**Excerpted data:**
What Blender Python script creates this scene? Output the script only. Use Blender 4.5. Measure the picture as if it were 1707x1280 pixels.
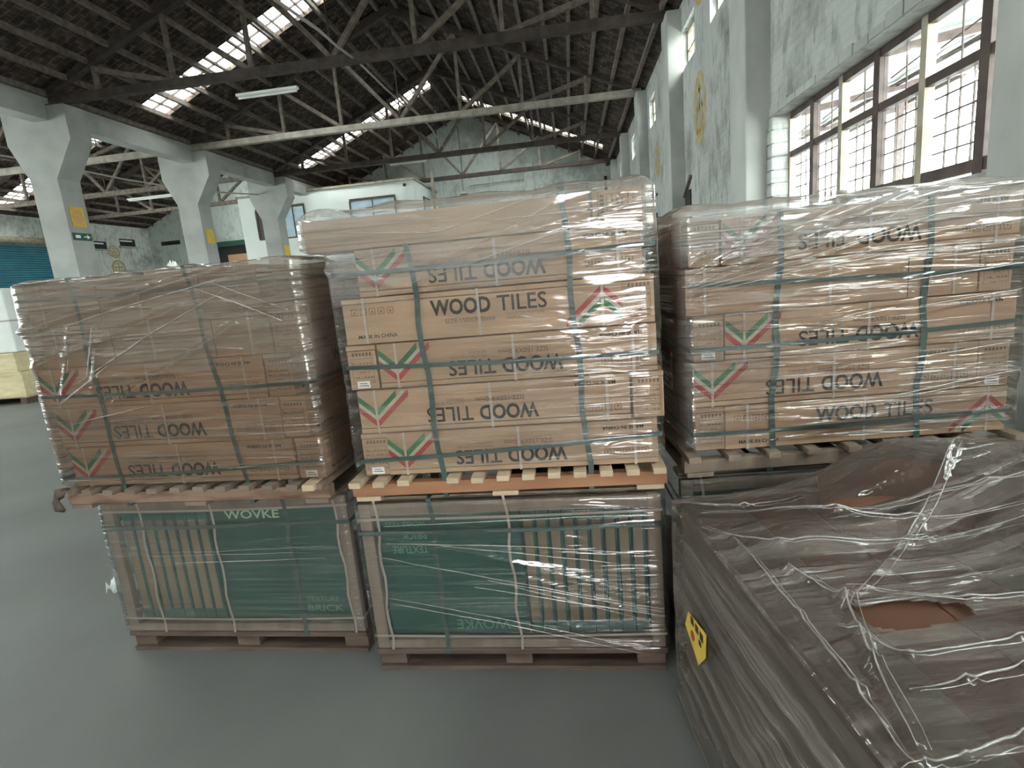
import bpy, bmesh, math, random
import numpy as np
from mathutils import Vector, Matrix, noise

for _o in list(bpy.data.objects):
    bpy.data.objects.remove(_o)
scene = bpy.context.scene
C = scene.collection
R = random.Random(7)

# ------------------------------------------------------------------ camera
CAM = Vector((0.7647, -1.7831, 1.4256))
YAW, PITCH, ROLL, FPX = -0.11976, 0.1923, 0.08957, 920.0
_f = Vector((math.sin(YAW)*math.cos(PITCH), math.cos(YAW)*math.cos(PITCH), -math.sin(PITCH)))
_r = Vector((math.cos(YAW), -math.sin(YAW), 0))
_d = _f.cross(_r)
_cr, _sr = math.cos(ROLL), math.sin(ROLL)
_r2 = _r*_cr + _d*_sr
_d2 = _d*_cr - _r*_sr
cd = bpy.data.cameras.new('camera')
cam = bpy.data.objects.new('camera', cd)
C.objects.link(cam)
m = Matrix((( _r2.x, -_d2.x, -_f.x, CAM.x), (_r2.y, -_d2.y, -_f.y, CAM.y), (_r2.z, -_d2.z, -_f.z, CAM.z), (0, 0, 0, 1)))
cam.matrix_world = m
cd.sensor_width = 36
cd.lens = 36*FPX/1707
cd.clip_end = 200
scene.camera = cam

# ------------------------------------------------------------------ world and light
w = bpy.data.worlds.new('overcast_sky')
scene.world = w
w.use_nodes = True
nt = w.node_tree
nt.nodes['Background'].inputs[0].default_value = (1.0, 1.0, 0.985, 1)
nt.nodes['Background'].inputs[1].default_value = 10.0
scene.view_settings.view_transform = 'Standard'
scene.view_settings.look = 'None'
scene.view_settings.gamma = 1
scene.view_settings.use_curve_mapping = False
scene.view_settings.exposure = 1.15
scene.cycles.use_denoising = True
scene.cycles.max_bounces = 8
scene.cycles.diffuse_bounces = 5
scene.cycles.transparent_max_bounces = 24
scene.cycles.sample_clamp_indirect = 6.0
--
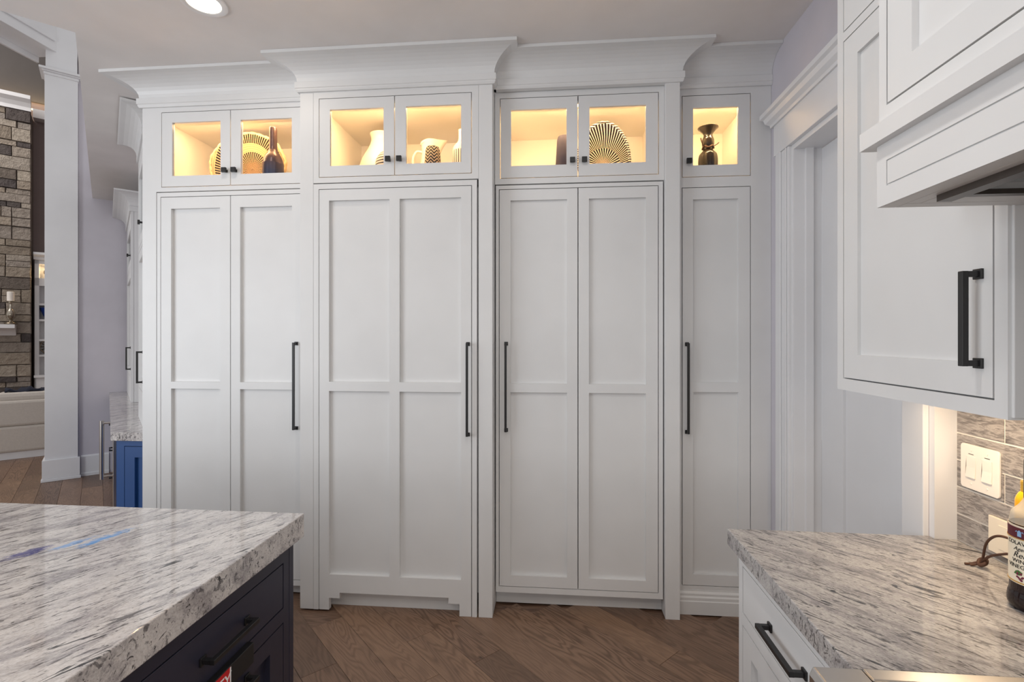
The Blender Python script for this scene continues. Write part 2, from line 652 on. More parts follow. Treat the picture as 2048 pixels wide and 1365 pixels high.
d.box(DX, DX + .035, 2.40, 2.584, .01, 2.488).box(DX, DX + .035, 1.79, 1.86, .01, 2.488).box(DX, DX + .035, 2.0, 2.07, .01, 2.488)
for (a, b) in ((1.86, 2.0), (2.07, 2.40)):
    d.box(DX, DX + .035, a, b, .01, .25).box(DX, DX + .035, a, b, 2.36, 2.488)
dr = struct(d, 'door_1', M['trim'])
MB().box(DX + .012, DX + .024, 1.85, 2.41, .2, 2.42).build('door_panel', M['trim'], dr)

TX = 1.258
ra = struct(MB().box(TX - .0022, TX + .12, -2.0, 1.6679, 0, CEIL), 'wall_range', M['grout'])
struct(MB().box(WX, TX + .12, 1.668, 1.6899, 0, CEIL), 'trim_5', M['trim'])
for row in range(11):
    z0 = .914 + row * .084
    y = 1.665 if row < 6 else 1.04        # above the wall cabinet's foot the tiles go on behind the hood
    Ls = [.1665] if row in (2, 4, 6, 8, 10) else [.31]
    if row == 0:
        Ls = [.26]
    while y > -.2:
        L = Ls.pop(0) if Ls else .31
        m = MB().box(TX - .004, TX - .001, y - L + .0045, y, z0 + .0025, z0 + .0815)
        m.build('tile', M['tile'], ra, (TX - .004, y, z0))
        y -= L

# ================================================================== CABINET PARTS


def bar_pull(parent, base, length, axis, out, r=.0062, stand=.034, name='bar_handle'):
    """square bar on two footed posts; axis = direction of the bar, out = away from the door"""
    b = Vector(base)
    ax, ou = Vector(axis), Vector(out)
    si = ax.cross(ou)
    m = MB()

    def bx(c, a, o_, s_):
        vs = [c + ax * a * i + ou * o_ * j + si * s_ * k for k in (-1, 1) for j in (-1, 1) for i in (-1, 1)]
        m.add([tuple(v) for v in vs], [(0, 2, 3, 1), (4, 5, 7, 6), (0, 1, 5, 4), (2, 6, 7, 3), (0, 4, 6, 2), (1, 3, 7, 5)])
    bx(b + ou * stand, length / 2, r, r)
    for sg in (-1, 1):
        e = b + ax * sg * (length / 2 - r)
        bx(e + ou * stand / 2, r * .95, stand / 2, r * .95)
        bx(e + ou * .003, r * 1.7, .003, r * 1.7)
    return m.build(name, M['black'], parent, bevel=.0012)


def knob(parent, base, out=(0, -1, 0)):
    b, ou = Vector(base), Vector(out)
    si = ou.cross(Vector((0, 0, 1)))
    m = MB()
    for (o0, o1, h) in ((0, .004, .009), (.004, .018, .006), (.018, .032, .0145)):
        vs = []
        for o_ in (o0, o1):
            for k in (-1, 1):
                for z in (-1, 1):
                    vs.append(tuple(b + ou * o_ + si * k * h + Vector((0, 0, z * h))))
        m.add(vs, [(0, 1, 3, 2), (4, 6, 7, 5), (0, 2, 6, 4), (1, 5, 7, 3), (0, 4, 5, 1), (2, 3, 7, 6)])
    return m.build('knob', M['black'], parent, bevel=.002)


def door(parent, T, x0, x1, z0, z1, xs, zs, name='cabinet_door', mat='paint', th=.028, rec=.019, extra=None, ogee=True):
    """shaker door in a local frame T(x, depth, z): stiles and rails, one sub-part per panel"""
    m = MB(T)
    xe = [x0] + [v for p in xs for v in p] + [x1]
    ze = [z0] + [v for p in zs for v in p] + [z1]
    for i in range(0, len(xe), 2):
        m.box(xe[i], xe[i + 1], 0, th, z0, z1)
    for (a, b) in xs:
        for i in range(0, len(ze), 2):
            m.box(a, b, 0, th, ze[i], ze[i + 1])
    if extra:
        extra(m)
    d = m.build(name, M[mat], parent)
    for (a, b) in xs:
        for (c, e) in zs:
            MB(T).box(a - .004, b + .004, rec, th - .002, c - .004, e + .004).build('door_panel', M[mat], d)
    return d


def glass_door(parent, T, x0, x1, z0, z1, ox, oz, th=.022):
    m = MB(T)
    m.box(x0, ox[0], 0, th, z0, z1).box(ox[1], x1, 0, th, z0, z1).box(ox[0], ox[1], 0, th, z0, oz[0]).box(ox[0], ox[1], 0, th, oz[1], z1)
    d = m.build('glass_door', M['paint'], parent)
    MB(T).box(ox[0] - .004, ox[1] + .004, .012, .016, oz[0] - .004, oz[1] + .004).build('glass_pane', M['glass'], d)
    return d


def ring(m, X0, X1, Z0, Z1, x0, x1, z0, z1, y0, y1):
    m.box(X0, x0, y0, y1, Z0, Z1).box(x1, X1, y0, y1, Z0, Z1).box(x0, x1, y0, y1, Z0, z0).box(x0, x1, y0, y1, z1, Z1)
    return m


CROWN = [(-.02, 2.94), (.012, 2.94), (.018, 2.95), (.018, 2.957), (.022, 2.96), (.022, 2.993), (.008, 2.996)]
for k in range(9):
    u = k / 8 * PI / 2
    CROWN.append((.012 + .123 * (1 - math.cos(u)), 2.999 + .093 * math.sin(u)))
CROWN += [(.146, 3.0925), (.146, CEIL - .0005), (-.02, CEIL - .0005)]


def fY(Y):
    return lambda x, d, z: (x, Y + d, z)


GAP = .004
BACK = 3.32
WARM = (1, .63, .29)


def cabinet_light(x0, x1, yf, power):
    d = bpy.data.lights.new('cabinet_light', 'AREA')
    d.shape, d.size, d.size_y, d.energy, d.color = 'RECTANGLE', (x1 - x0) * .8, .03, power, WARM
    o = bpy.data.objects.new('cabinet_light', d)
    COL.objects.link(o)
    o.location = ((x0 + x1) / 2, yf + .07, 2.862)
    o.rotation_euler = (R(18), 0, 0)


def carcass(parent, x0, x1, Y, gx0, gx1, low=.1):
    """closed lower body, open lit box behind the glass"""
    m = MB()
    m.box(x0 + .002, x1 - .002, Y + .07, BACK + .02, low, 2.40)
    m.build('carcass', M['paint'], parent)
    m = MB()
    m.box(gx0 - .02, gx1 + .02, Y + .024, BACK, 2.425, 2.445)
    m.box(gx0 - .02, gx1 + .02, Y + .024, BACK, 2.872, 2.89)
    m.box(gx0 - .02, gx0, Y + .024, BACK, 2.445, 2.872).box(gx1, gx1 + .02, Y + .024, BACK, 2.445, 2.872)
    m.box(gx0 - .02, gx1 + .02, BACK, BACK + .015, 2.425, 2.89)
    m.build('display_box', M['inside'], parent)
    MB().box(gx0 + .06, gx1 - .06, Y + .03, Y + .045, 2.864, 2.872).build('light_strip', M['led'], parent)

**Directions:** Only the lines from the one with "What Blender Python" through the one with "R = random.Random(7)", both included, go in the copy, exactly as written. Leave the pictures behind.

**Exercise solution:**
What Blender Python script creates this scene? Output the script only. Use Blender 4.5. Measure the picture as if it were 1707x1280 pixels.
import bpy, bmesh, math, random
import numpy as np
from mathutils import Vector, Matrix, noise

for _o in list(bpy.data.objects):
    bpy.data.objects.remove(_o)
scene = bpy.context.scene
C = scene.collection
R = random.Random(7)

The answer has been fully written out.